>> START SUPPLIED INFORMATION

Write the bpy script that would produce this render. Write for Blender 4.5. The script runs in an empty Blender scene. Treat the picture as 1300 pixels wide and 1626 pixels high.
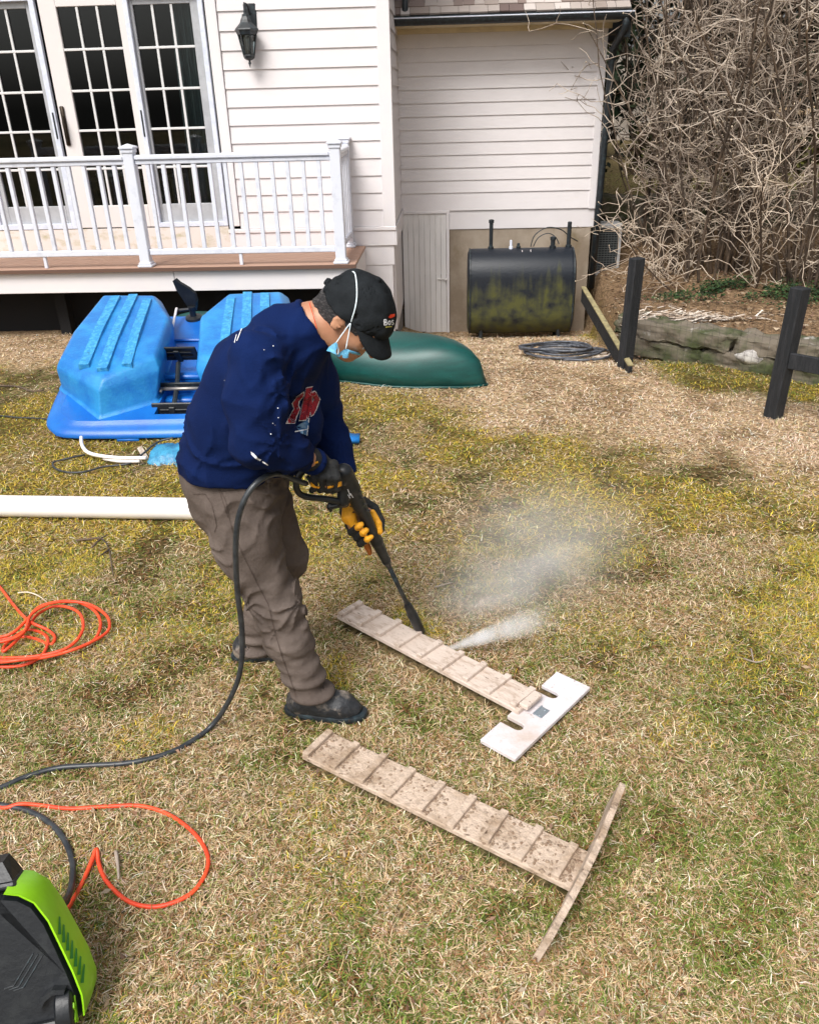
import bpy, bmesh, math, random
import numpy as np
from mathutils import Vector, Matrix, Euler

# ------------------------------------------------------------------ camera, world, sun, exposure
S = bpy.context.scene
COL = S.collection
F_PX, CX, CY, CAM_H = 1300.0, 650.0, 813.0, 1.9
_p, _r = math.radians(26.7), math.radians(-1.55)
_fwd = np.array([0, math.cos(_p), -math.sin(_p)]); _rt = np.array([1.0, 0, 0]); _up = np.cross(_rt, _fwd)
_R = math.cos(_r) * _rt + math.sin(_r) * _up
_U = -math.sin(_r) * _rt + math.cos(_r) * _up
_C = np.array([0, 0, CAM_H])
cam_data = bpy.data.cameras.new("camera"); cam = bpy.data.objects.new("camera", cam_data); COL.objects.link(cam)
cam_data.sensor_width = 36; cam_data.sensor_fit = 'HORIZONTAL'; cam_data.lens = 36.0
cam_data.clip_start = 0.05; cam_data.clip_end = 600
cam.matrix_world = Matrix(((_R[0], _U[0], -_fwd[0], 0), (_R[1], _U[1], -_fwd[1], 0), (_R[2], _U[2], -_fwd[2], CAM_H), (0, 0, 0, 1)))
S.camera = cam

SUN_EL, SUN_AZ = 52, 208          # azimuth: compass direction the light comes from (0 = +Y, clockwise)
world = bpy.data.worlds.new("World"); S.world = world; world.use_nodes = True
wn = world.node_tree; bg = wn.nodes['Background']
sky = wn.nodes.new('ShaderNodeTexSky'); sky.sky_type = 'NISHITA'; sky.sun_disc = False
sky.sun_elevation = math.radians(SUN_EL); sky.sun_rotation = math.radians(SUN_AZ)
sky.air_density = 1.0; sky.dust_density = 6.0; sky.ozone_density = 1.0
hs = wn.nodes.new('ShaderNodeHueSaturation'); hs.inputs['Saturation'].default_value = 0.22
wn.links.new(sky.outputs[0], hs.inputs['Color']); wn.links.new(hs.outputs[0], bg.inputs['Color'])
bg.inputs['Strength'].default_value = 0.125
sd = bpy.data.lights.new("sun", 'SUN'); sd.energy = 2.0; sd.angle = math.radians(24); sd.color = (1, 0.965, 0.92)
sun = bpy.data.objects.new("sun", sd); COL.objects.link(sun)
_a, _e = math.radians(SUN_AZ), math.radians(SUN_EL)
sdir = Vector((math.sin(_a) * math.cos(_e), math.cos(_a) * math.cos(_e), math.sin(_e)))
sun.rotation_euler = sdir.to_track_quat('Z', 'Y').to_euler()
S.view_settings.view_transform = 'Standard'; S.view_settings.look = 'None'; S.view_settings.gamma = 1.0
S.view_settings.exposure = 0.42
S.cycles.volume_bounces = 4; S.cycles.volume_step_rate = 1.0

# ------------------------------------------------------------------ helpers
def ray(px, py): return _fwd + (px - CX) / F_PX * _R - (py - CY) / F_PX * _U
def onz(px, py, z=0.0):
    v = ray(px, py); return _C + v * (z - CAM_H) / v[2]
def P(px, py, y):
    v = ray(px, py); return _C + v * y / v[1]
def V(a): return Vector([float(t) for t in a])

def tag(o, label=None, cat=None, group=None, kind=None):
    if label: o['label'] = label
    if cat: o['category'] = cat
    if group: o['group'] = group
    if kind: o['kind'] = kind
    return o
def empty(name, loc=(0, 0, 0), rz=0.0):
    o = bpy.data.objects.new(name, None); COL.objects.link(o); o.location = loc; o.rotation_euler = (0, 0, rz); o.empty_display_size = .1
    return o
def link(name, me, mat=None, parent=None, smooth=False):
    me.name = name
    o = bpy.data.objects.new(name, me); COL.objects.link(o)
    if mat: me.materials.append(mat)
    if parent: o.parent = parent
    if smooth: me.polygons.foreach_set('use_smooth', [True] * len(me.polygons))
    me.update()
    return o
def np_mesh(name, verts, faces):
    """verts Nx3, faces list of arrays (n x k) of equal k or one array"""
    me = bpy.data.meshes.new(name)
    verts = np.asarray(verts, np.float32)
    if isinstance(faces, np.ndarray): faces = [faces]
    faces = [f for f in faces if len(f)]
    me.vertices.add(len(verts)); me.vertices.foreach_set('co', verts.ravel())
    nl = sum(f.size for f in faces); nf = sum(len(f) for f in faces)
    me.loops.add(nl); me.loops.foreach_set('vertex_index', np.concatenate([f.ravel() for f in faces]).astype(np.int32))
    me.polygons.add(nf)
    tot = np.concatenate([np.full(len(f), f.shape[1]) for f in faces])
    st = np.concatenate([[0], np.cumsum(tot)[:-1]])
    me.polygons.foreach_set('loop_start', st.astype(np.int32)); me.polygons.foreach_set('loop_total', tot.astype(np.int32))
    me.update(calc_edges=True)
    return me

class MB:
    def __init__(s): s.v = []; s.f = []
    def add(s, vs, fs):
        b = len(s.v); s.v += [tuple(float(t) for t in q) for q in vs]; s.f += [tuple(i + b for i in f) for f in fs]; return s
    def box(s, x0, x1, y0, y1, z0, z1, M=None):
        vs = [(x, y, z) for z in (z0, z1) for y in (y0, y1) for x in (x0, x1)]
        if M is not None: vs = [M @ Vector(q) for q in vs]
        return s.add(vs, [(0, 2, 3, 1), (4, 5, 7, 6), (0, 1, 5, 4), (2, 6, 7, 3), (0, 4, 6, 2), (1, 3, 7, 5)])
    def bbox(s, x0, x1, y0, y1, z0, z1, c=.004, M=None):
        """box with chamfered edges"""
        bm = bmesh.new(); bmesh.ops.create_cube(bm, size=1)
        for v in bm.verts: v.co = Vector(((x0 + x1) / 2 + v.co.x * (x1 - x0), (y0 + y1) / 2 + v.co.y * (y1 - y0), (z0 + z1) / 2 + v.co.z * (z1 - z0)))
        bmesh.ops.bevel(bm, geom=list(bm.edges), offset=c, segments=1, affect='EDGES')
        bm.verts.index_update()
        vs = [(M @ v.co if M is not None else v.co) for v in bm.verts]; fs = [tuple(v.index for v in f.verts) for f in bm.faces]
        bm.free(); return s.add(vs, fs)
    def tube(s, pts, r, n=8, cap=True, jit=0):
        pts = [V(q) for q in pts]; m = len(pts)
        rs = list(r) if hasattr(r, '__len__') else [r] * m
        vs = []; up = Vector((0.13, 0.21, 1)).normalized(); prev = None
        for i, q in enumerate(pts):
            t = (pts[min(i + 1, m - 1)] - pts[max(i - 1, 0)]).normalized()
            if prev is None:
                a = t.cross(up)
                if a.length < .1: a = t.cross(Vector((1, 0, 0)))
                a.normalize()
            else:
                a = (prev - t * prev.dot(t)).normalized()
            prev = a; b = t.cross(a)
            for k in range(n):
                an = 2 * math.pi * k / n; vs.append(q + (a * math.cos(an) + b * math.sin(an)) * rs[i])
        fs = [(i * n + k, i * n + (k + 1) % n, (i + 1) * n + (k + 1) % n, (i + 1) * n + k) for i in range(m - 1) for k in range(n)]
        if cap: fs += [tuple(range(n))[::-1], tuple((m - 1) * n + k for k in range(n))]
        return s.add(vs, fs)
    def cyl(s, a, b, r, n=16): return s.tube([a, b], r, n)
    def lathe(s, c, prof, n=16, axis='Z', M=None):
        vs = []
        for (r, h) in prof:
            for k in range(n):
                an = 2 * math.pi * k / n; q = Vector((r * math.cos(an), r * math.sin(an), h))
                if axis == 'X': q = Vector((q.z, q.x, q.y))
                if axis == 'Y': q = Vector((q.x, q.z, -q.y))
                if M is not None: q = M @ q
                vs.append(q + Vector(c))
        m = len(prof)
        fs = [(i * n + k, i * n + (k + 1) % n, (i + 1) * n + (k + 1) % n, (i + 1) * n + k) for i in range(m - 1) for k in range(n)]
        fs += [tuple(range(n))[::-1], tuple((m - 1) * n + k for k in range(n))]
        return s.add(vs, fs)
    def prism(s, poly, fn0, fn1):
        """poly list of 2d; fn0, fn1 map 2d->3d for both caps"""
        n = len(poly); vs = [fn0(*q) for q in poly] + [fn1(*q) for q in poly]
        return s.add(vs, [tuple(range(n))[::-1], tuple(range(n, 2 * n))] + [(i, (i + 1) % n, (i + 1) % n + n, i + n) for i in range(n)])
    def build(s, name, mat=None, parent=None, smooth=False, angle=None):
        me = bpy.data.meshes.new(name); me.from_pydata(s.v, [], s.f); me.update()
        bm = bmesh.new(); bm.from_mesh(me); bmesh.ops.recalc_face_normals(bm, faces=bm.faces)
        if smooth and angle:
            for e in bm.edges:
                if len(e.link_faces) == 2 and e.calc_face_angle(0) > math.radians(angle): e.smooth = False
        bm.to_mesh(me); bm.free()
        return link(name, me, mat, parent, smooth)

def catmull(pts, k=8):
    pts = [np.asarray(p, float) for p in pts]; out = []
    for i in range(len(pts) - 1):
        a = pts[max(i - 1, 0)]; b = pts[i]; c = pts[i + 1]; d = pts[min(i + 2, len(pts) - 1)]
        for j in range(k):
            t = j / k
            out.append(.5 * ((2 * b) + (c - a) * t + (2 * a - 5 * b + 4 * c - d) * t * t + (3 * b - a - 3 * c + d) * t ** 3))
    out.append(pts[-1]); return out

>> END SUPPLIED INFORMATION

→ WHAT IS EXPECTED: Repeat, with no pictures, each line from the beginning of the data through the line containing "S.camera = cam", inclusive.

→ REPLY:
Write the bpy script that would produce this render. Write for Blender 4.5. The script runs in an empty Blender scene. Treat the picture as 1300 pixels wide and 1626 pixels high.
import bpy, bmesh, math, random
import numpy as np
from mathutils import Vector, Matrix, Euler

# ------------------------------------------------------------------ camera, world, sun, exposure
S = bpy.context.scene
COL = S.collection
F_PX, CX, CY, CAM_H = 1300.0, 650.0, 813.0, 1.9
_p, _r = math.radians(26.7), math.radians(-1.55)
_fwd = np.array([0, math.cos(_p), -math.sin(_p)]); _rt = np.array([1.0, 0, 0]); _up = np.cross(_rt, _fwd)
_R = math.cos(_r) * _rt + math.sin(_r) * _up
_U = -math.sin(_r) * _rt + math.cos(_r) * _up
_C = np.array([0, 0, CAM_H])
cam_data = bpy.data.cameras.new("camera"); cam = bpy.data.objects.new("camera", cam_data); COL.objects.link(cam)
cam_data.sensor_width = 36; cam_data.sensor_fit = 'HORIZONTAL'; cam_data.lens = 36.0
cam_data.clip_start = 0.05; cam_data.clip_end = 600
cam.matrix_world = Matrix(((_R[0], _U[0], -_fwd[0], 0), (_R[1], _U[1], -_fwd[1], 0), (_R[2], _U[2], -_fwd[2], CAM_H), (0, 0, 0, 1)))
S.camera = cam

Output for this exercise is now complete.